**YOUR GOAL**
Write out every entry precisely as given, leaving the pictures out.

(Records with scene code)
::::

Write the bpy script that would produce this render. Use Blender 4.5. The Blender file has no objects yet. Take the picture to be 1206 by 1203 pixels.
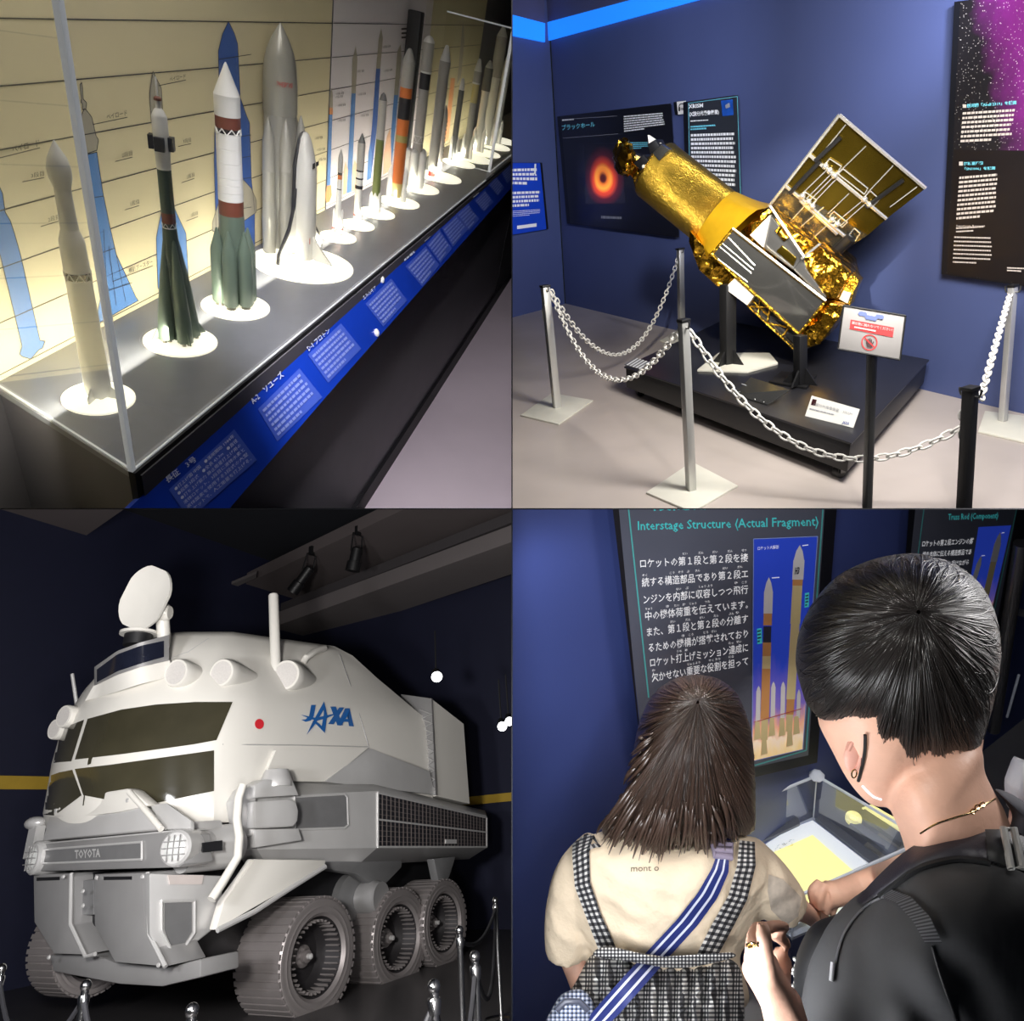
import bpy, bmesh, math, random
from mathutils import Vector as V, Matrix
random.seed(7)
PI = math.pi
F, CX, CY = 807.0, 603.0, 599.5          # focal length and principal point in pixels of the 1206 x 1203 frame
scn = bpy.context.scene
COL = scn.collection

# ------------------------------------------------------------------ four exhibition bays, each with its own frame
def ray(x, y): return V(((x - CX) / F, 1.0, (CY - y) / F))
class Bay:
    def __init__(s, up, xdir, h, side, storey):
        Z = V(up).normalized(); X = V(xdir); X = (X - Z * X.dot(Z)).normalized(); Y = Z.cross(X)
        s.R = Matrix((X, Y, Z)).transposed(); s.C = V((0, 0, h)); s.side, s.storey = side, storey
        s.M = s.R.to_4x4() @ Matrix.Translation(-s.C)
    def at(s, x, y, ax, val):             # where the sight line through a pixel meets a plane of the bay
        d = s.R.transposed() @ ray(x, y); return s.C + d * ((val - s.C[ax]) / d[ax])
    def on(s, x, y, p, n):
        d = s.R.transposed() @ ray(x, y); n = V(n); return s.C + d * ((V(p) - s.C).dot(n) / d.dot(n))
    def dist(s, x, y, k):                  # point at depth k along the view axis
        return s.C + s.R.transposed() @ (ray(x, y) * k)
    def px(s, p):
        w = s.R @ (V(p) - s.C); return CX + F * w.x / w.y, CY - F * w.z / w.y
    def depth(s, p): return (s.R @ (V(p) - s.C)).y
    def up_to(s, base, py):                # height above base that shows at image row py
        w = s.R @ (V(base) - s.C); u = s.R @ V((0, 0, 1)); k = CY - py
        return (F * w.z - k * w.y) / (k * u.y - F * u.z)
    def top(s, base, x, y):                # nearest point of the sight line to the vertical above base
        d = s.R.transposed() @ ray(x, y); a = d.dot(d); u = d.z; w = s.C - V(base)
        # minimise |w + t d - k z|
        det = a - u * u; t = (-d.dot(w) + u * w.z) / det
        return s.C + d * t
    def dirw(s, v): return s.R.transposed() @ V(v)
def tilted(a, b, p, q, h, side, storey):
    up = (-a, -b / F, 1); r = Bay(up, (1, 0, 0), h, side, storey)
    return Bay(up, r.R @ (r.at(*q, 2, 0) - r.at(*p, 2, 0)), h, side, storey)

# ------------------------------------------------------------------ materials
MATS = {}
def mat(name, col, rough=0.5, metal=0.0, var=0.06, scale=8.0, bump=0.0, bscale=40.0, emit=0.0, ecol=None, spec=0.5, coat=0.0, stretch=None, alpha=None):
    if name in MATS: return MATS[name]
    m = bpy.data.materials.new(name); m.use_nodes = True; nt = m.node_tree; N, L = nt.nodes, nt.links
    b = N['Principled BSDF']
    b.inputs['Roughness'].default_value = rough; b.inputs['Metallic'].default_value = metal
    b.inputs['Specular IOR Level'].default_value = spec; b.inputs['Coat Weight'].default_value = coat
    tc = N.new('ShaderNodeTexCoord'); src = tc.outputs['Object']
    if stretch:
        mp = N.new('ShaderNodeMapping'); mp.inputs['Scale'].default_value = stretch; L.new(src, mp.inputs['Vector']); src = mp.outputs[0]
    nz = N.new('ShaderNodeTexNoise'); nz.inputs['Scale'].default_value = scale; nz.inputs['Detail'].default_value = 4; L.new(src, nz.inputs['Vector'])
    rp = N.new('ShaderNodeValToRGB')
    rp.color_ramp.elements[0].position = .3; rp.color_ramp.elements[1].position = .7
    rp.color_ramp.elements[0].color = [max(0, c * (1 - var)) for c in col] + [1]
    rp.color_ramp.elements[1].color = [min(1, c * (1 + var)) for c in col] + [1]
    L.new(nz.outputs['Fac'], rp.inputs['Fac']); L.new(rp.outputs[0], b.inputs['Base Color'])
    if bump:
        n2 = N.new('ShaderNodeTexNoise'); n2.inputs['Scale'].default_value = bscale; n2.inputs['Detail'].default_value = 6; L.new(src, n2.inputs['Vector'])
        bp = N.new('ShaderNodeBump'); bp.inputs['Strength'].default_value = bump; bp.inputs['Distance'].default_value = .02
        L.new(n2.outputs['Fac'], bp.inputs['Height']); L.new(bp.outputs[0], b.inputs['Normal'])
    if emit:
        b.inputs['Emission Color'].default_value = list(ecol or col) + [1]; b.inputs['Emission Strength'].default_value = emit
    MATS[name] = m; return m
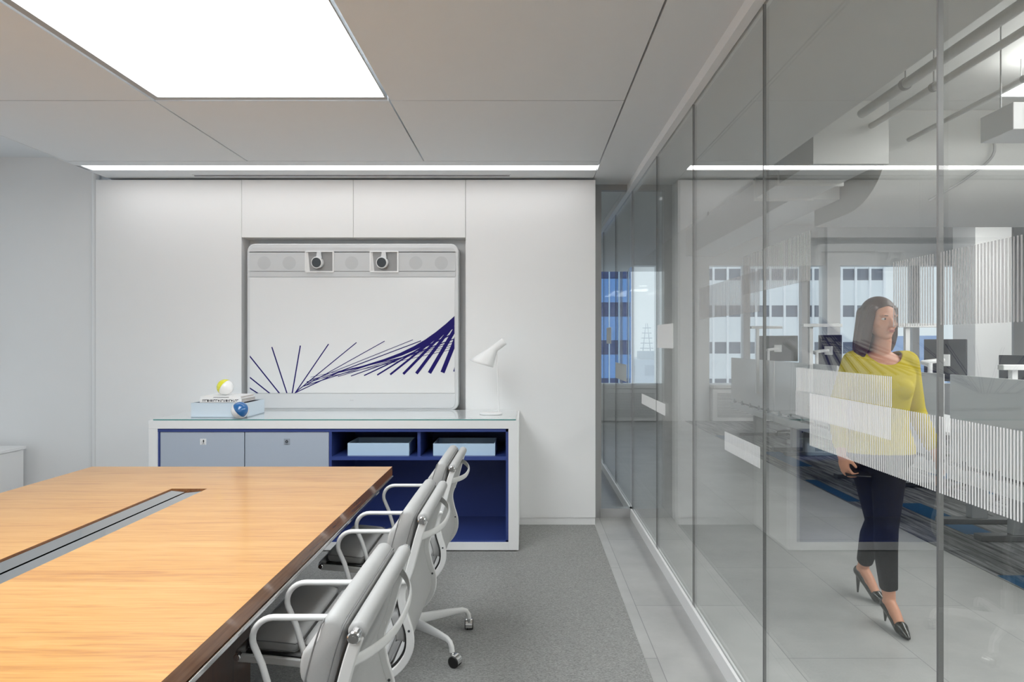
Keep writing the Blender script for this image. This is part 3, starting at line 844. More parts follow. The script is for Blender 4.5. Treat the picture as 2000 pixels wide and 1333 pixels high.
# desk lamp
LY = 4.82
def L(px, py, dy=0): return V((PX(px, LY + dy), LY + dy, PZ(py, LY + dy)))
f = (PX(972, LY), LY, TOPZ)
lp = empty('desk_lamp', f, 'white metal desk lamp with conical shade tilted left on the credenza top', 'lamp')
# base: off-centre disc with ring
bc = V((PX(959, LY), LY, TOPZ + .001))
mb = MB(); rings = []
for (rr, z) in ((.082, 0), (.084, .004), (.082, .010), (.070, .014), (.05, .0155), (.02, .016)):
    rings.append([(bc.x + rr * math.cos(t * math.pi / 24), bc.y + rr * .85 * math.sin(t * math.pi / 24), bc.z + z) for t in range(48)])
mb.loft(rings); mb.build('base', LAMPW, lp, off=f, smooth=50)
st0 = V((PX(974.5, LY), LY, TOPZ + .012)); st1 = L(970, 684)
MB().cyl(st0, st1, .0062, n=14).build('stem', LAMPW, lp, off=f, smooth=40)
a0 = L(985, 667); a1 = L(966, 681); m0 = L(941, 711, -.02)
ax = (m0 - a0).normalized()
# shade: narrow tube then oblique cone, mouth plane facing down
mouth_n = V((.16, .0, -1)).normalized()
tubeend = a0 + (a1 - a0) * 1.0
mb = MB(); rings = []
d = (a1 - a0).normalized(); u = V((0, 1, 0)); w = d.cross(u).normalized()
def circ(c, uu, ww, ru, rw, n=36): return [c + uu * (ru * math.cos(2 * math.pi * k / n)) + ww * (rw * math.sin(2 * math.pi * k / n)) for k in range(n)]
rt = .028
ml, mr_ = L(917.5, 703.5), L(963.5, 718)
mc = (ml + mr_) / 2; mw = (mr_ - ml) / 2
dn = -w if (-w).dot(mw) > 0 else w
rings = [circ(a0 - d * .001, u, dn, rt * .9, rt * .9), circ(a0 + d * .004, u, dn, rt, rt), circ(a1, u, dn, rt, rt)]
N_ = 8
for k in range(1, N_ + 1):
    t = k / N_; c = a1.lerp(mc, t)
    half = (dn * rt).lerp(mw, t); ru = rt + (mw.length * 1.02 - rt) * t
    rings.append([c + u * (ru * math.cos(2 * math.pi * j / 36)) + half * math.sin(2 * math.pi * j / 36) for j in range(36)])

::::

**WRITTEN ANSWER**
Write the bpy script that would produce this render. Use Blender 4.5. The Blender file has no objects yet. Take the picture to be 1206 by 1203 pixels.
import bpy, bmesh, math, random
from mathutils import Vector as V, Matrix
random.seed(7)
PI = math.pi
F, CX, CY = 807.0, 603.0, 599.5          # focal length and principal point in pixels of the 1206 x 1203 frame
scn = bpy.context.scene
COL = scn.collection

# ------------------------------------------------------------------ four exhibition bays, each with its own frame
def ray(x, y): return V(((x - CX) / F, 1.0, (CY - y) / F))
class Bay:
    def __init__(s, up, xdir, h, side, storey):
        Z = V(up).normalized(); X = V(xdir); X = (X - Z * X.dot(Z)).normalized(); Y = Z.cross(X)
        s.R = Matrix((X, Y, Z)).transposed(); s.C = V((0, 0, h)); s.side, s.storey = side, storey
        s.M = s.R.to_4x4() @ Matrix.Translation(-s.C)
    def at(s, x, y, ax, val):             # where the sight line through a pixel meets a plane of the bay
        d = s.R.transposed() @ ray(x, y); return s.C + d * ((val - s.C[ax]) / d[ax])
    def on(s, x, y, p, n):
        d = s.R.transposed() @ ray(x, y); n = V(n); return s.C + d * ((V(p) - s.C).dot(n) / d.dot(n))
    def dist(s, x, y, k):                  # point at depth k along the view axis
        return s.C + s.R.transposed() @ (ray(x, y) * k)
    def px(s, p):
        w = s.R @ (V(p) - s.C); return CX + F * w.x / w.y, CY - F * w.z / w.y
    def depth(s, p): return (s.R @ (V(p) - s.C)).y
    def up_to(s, base, py):                # height above base that shows at image row py
        w = s.R @ (V(base) - s.C); u = s.R @ V((0, 0, 1)); k = CY - py
        return (F * w.z - k * w.y) / (k * u.y - F * u.z)
    def top(s, base, x, y):                # nearest point of the sight line to the vertical above base
        d = s.R.transposed() @ ray(x, y); a = d.dot(d); u = d.z; w = s.C - V(base)
        # minimise |w + t d - k z|
        det = a - u * u; t = (-d.dot(w) + u * w.z) / det
        return s.C + d * t
    def dirw(s, v): return s.R.transposed() @ V(v)
def tilted(a, b, p, q, h, side, storey):
    up = (-a, -b / F, 1); r = Bay(up, (1, 0, 0), h, side, storey)
    return Bay(up, r.R @ (r.at(*q, 2, 0) - r.at(*p, 2, 0)), h, side, storey)

# ------------------------------------------------------------------ materials
MATS = {}
def mat(name, col, rough=0.5, metal=0.0, var=0.06, scale=8.0, bump=0.0, bscale=40.0, emit=0.0, ecol=None, spec=0.5, coat=0.0, stretch=None, alpha=None):
    if name in MATS: return MATS[name]
    m = bpy.data.materials.new(name); m.use_nodes = True; nt = m.node_tree; N, L = nt.nodes, nt.links
    b = N['Principled BSDF']
    b.inputs['Roughness'].default_value = rough; b.inputs['Metallic'].default_value = metal
    b.inputs['Specular IOR Level'].default_value = spec; b.inputs['Coat Weight'].default_value = coat
    tc = N.new('ShaderNodeTexCoord'); src = tc.outputs['Object']
    if stretch:
        mp = N.new('ShaderNodeMapping'); mp.inputs['Scale'].default_value = stretch; L.new(src, mp.inputs['Vector']); src = mp.outputs[0]
    nz = N.new('ShaderNodeTexNoise'); nz.inputs['Scale'].default_value = scale; nz.inputs['Detail'].default_value = 4; L.new(src, nz.inputs['Vector'])
    rp = N.new('ShaderNodeValToRGB')
    rp.color_ramp.elements[0].position = .3; rp.color_ramp.elements[1].position = .7
    rp.color_ramp.elements[0].color = [max(0, c * (1 - var)) for c in col] + [1]
    rp.color_ramp.elements[1].color = [min(1, c * (1 + var)) for c in col] + [1]
    L.new(nz.outputs['Fac'], rp.inputs['Fac']); L.new(rp.outputs[0], b.inputs['Base Color'])
    if bump:
        n2 = N.new('ShaderNodeTexNoise'); n2.inputs['Scale'].default_value = bscale; n2.inputs['Detail'].default_value = 6; L.new(src, n2.inputs['Vector'])
        bp = N.new('ShaderNodeBump'); bp.inputs['Strength'].default_value = bump; bp.inputs['Distance'].default_value = .02
        L.new(n2.outputs['Fac'], bp.inputs['Height']); L.new(bp.outputs[0], b.inputs['Normal'])
    if emit:
        b.inputs['Emission Color'].default_value = list(ecol or col) + [1]; b.inputs['Emission Strength'].default_value = emit
    MATS[name] = m; return m
Keep writing the Blender script for this image. This is part 3, starting at line 844. More parts follow. The script is for Blender 4.5. Treat the picture as 2000 pixels wide and 1333 pixels high.
# desk lamp
LY = 4.82
def L(px, py, dy=0): return V((PX(px, LY + dy), LY + dy, PZ(py, LY + dy)))
f = (PX(972, LY), LY, TOPZ)
lp = empty('desk_lamp', f, 'white metal desk lamp with conical shade tilted left on the credenza top', 'lamp')
# base: off-centre disc with ring
bc = V((PX(959, LY), LY, TOPZ + .001))
mb = MB(); rings = []
for (rr, z) in ((.082, 0), (.084, .004), (.082, .010), (.070, .014), (.05, .0155), (.02, .016)):
    rings.append([(bc.x + rr * math.cos(t * math.pi / 24), bc.y + rr * .85 * math.sin(t * math.pi / 24), bc.z + z) for t in range(48)])
mb.loft(rings); mb.build('base', LAMPW, lp, off=f, smooth=50)
st0 = V((PX(974.5, LY), LY, TOPZ + .012)); st1 = L(970, 684)
MB().cyl(st0, st1, .0062, n=14).build('stem', LAMPW, lp, off=f, smooth=40)
a0 = L(985, 667); a1 = L(966, 681); m0 = L(941, 711, -.02)
ax = (m0 - a0).normalized()
# shade: narrow tube then oblique cone, mouth plane facing down
mouth_n = V((.16, .0, -1)).normalized()
tubeend = a0 + (a1 - a0) * 1.0
mb = MB(); rings = []
d = (a1 - a0).normalized(); u = V((0, 1, 0)); w = d.cross(u).normalized()
def circ(c, uu, ww, ru, rw, n=36): return [c + uu * (ru * math.cos(2 * math.pi * k / n)) + ww * (rw * math.sin(2 * math.pi * k / n)) for k in range(n)]
rt = .028
ml, mr_ = L(917.5, 703.5), L(963.5, 718)
mc = (ml + mr_) / 2; mw = (mr_ - ml) / 2
dn = -w if (-w).dot(mw) > 0 else w
rings = [circ(a0 - d * .001, u, dn, rt * .9, rt * .9), circ(a0 + d * .004, u, dn, rt, rt), circ(a1, u, dn, rt, rt)]
N_ = 8
for k in range(1, N_ + 1):
    t = k / N_; c = a1.lerp(mc, t)
    half = (dn * rt).lerp(mw, t); ru = rt + (mw.length * 1.02 - rt) * t
    rings.append([c + u * (ru * math.cos(2 * math.pi * j / 36)) + half * math.sin(2 * math.pi * j / 36) for j in range(36)])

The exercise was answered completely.